The crowd replied, ‘oi, oi, oi’!
Among them was Tso family from Raymond Terrace.
Robin is the minister of the Presbyterian Church, also at Cardiff.
His wife Vanessa and their two eldest children, Alistair, 3, and Lauren, 2, also took the oath. Benjamin, 1, was born here.
Robin and Vanessa have each seen their share of the world, with her being New Zealand-born and raised in Canada.
“It only took a few months before we had the feeling we didn’t want to live anywhere else than in the Hunter Valley,” she said.
Little did the crowd at Riverside Park know Lauren responded to the mayor’s ‘Aussie’ chant.
“We didn’t know Bruce was going to do that,” Vanessa said.
“But we had been teaching Lauren because we thought she’d need it at some stage.”
Robin said the family had talked about citizenship and its importance.
“When I was born in Hong Kong it was still a British colony,” he said.
“For me and many others there’s a real identity crisis growing up there.”

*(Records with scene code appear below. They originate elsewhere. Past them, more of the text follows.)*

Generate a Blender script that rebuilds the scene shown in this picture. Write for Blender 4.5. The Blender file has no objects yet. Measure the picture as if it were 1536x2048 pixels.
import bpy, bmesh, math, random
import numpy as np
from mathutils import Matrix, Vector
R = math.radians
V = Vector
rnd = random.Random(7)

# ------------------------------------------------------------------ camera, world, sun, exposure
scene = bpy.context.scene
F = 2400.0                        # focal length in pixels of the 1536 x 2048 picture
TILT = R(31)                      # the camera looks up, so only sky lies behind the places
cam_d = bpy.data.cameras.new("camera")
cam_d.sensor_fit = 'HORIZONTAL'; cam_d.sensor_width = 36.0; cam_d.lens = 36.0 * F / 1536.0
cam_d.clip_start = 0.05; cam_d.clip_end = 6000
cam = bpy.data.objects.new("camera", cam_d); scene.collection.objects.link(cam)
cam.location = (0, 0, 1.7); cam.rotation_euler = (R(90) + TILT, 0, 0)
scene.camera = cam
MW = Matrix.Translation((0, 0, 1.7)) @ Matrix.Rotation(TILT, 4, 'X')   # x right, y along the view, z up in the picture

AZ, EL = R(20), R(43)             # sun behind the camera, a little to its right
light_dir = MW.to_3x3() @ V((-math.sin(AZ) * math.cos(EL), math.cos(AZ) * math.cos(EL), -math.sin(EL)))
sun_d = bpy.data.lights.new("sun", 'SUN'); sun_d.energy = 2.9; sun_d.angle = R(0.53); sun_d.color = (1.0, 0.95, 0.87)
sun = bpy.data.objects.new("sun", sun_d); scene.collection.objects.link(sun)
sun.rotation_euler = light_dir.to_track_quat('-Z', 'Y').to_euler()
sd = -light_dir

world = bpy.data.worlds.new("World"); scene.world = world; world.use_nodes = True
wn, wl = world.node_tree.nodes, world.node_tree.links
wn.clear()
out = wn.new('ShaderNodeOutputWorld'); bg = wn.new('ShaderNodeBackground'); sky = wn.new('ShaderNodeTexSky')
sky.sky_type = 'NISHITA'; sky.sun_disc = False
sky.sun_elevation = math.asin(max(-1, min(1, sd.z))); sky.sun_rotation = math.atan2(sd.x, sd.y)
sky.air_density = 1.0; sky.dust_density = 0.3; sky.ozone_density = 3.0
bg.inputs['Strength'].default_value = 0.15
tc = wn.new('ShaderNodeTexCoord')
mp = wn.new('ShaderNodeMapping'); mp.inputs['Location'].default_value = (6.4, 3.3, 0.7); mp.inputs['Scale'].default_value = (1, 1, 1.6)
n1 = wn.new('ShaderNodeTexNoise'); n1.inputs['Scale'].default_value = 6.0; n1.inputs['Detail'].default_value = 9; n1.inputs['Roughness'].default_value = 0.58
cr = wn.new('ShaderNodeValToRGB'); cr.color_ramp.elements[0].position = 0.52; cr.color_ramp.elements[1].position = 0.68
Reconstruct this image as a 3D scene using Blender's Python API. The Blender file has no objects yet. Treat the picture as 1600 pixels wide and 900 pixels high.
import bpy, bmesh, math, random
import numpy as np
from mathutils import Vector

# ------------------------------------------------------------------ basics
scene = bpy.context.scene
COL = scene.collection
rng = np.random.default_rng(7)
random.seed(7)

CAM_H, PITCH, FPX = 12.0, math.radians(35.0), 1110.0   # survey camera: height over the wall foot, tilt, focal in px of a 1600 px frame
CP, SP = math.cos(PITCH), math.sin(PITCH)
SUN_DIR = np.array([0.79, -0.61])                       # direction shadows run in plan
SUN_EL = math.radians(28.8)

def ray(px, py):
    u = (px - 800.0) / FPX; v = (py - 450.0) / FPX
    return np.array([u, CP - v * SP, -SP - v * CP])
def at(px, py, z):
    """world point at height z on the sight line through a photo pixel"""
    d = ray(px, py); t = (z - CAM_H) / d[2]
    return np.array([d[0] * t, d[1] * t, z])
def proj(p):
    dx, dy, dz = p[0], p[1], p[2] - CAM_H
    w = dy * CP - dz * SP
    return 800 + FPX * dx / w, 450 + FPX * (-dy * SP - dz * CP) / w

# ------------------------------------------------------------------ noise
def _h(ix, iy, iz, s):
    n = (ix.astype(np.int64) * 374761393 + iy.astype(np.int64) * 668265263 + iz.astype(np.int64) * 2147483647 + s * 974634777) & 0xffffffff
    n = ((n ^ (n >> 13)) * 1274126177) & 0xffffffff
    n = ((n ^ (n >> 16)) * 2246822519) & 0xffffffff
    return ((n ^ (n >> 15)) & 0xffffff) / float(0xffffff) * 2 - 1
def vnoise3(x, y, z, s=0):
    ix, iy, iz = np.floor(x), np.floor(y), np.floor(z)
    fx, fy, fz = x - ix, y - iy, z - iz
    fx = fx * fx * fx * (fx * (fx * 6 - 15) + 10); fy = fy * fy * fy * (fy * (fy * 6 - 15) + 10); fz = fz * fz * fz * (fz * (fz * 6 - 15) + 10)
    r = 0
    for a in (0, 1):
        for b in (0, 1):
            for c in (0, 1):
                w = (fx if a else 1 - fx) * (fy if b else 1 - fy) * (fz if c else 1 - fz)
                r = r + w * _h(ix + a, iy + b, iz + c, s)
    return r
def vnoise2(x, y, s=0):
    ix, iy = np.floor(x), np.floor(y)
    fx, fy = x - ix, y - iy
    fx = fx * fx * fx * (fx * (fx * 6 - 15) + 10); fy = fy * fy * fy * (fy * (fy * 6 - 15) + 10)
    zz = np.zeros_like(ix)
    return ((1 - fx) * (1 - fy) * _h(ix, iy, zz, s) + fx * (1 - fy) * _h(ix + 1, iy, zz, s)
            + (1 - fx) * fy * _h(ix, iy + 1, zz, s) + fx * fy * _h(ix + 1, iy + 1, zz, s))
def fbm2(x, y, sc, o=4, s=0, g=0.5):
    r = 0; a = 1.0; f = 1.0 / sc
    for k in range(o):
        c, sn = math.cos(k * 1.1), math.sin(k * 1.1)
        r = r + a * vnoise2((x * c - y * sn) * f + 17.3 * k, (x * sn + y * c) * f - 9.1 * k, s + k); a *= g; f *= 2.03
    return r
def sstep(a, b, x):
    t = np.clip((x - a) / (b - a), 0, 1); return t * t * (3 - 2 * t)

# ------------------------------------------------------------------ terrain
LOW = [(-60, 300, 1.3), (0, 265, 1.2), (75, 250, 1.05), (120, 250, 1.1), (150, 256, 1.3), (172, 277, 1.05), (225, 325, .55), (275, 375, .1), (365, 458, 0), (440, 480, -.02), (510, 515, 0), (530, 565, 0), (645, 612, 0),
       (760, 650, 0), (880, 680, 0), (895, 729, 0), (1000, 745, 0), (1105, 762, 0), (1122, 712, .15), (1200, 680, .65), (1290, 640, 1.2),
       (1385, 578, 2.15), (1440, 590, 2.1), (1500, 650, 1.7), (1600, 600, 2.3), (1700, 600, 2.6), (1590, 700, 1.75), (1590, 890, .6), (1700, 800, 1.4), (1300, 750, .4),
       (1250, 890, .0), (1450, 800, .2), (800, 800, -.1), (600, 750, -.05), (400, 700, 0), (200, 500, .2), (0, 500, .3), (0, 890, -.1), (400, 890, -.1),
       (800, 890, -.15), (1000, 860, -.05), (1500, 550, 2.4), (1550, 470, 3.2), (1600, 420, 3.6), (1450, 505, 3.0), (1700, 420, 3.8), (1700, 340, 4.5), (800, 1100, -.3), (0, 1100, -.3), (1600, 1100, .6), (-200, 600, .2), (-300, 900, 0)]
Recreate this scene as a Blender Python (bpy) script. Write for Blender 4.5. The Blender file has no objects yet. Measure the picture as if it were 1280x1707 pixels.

He was later schooled in Canada and moved to Edinburgh, Scotland, to become a minister of the gospel.
“It was only after I moved to Australia that I was praying for a wife,” Robin said.
The pair met online, while Vanessa was a kindergarten teacher in South Korea.
“Australia is the best place for our family, everyone in this country gets a fair go,” he said.
“This [citizenship] is something that I want for my children and to live in a country that doesn’t look down on other people.”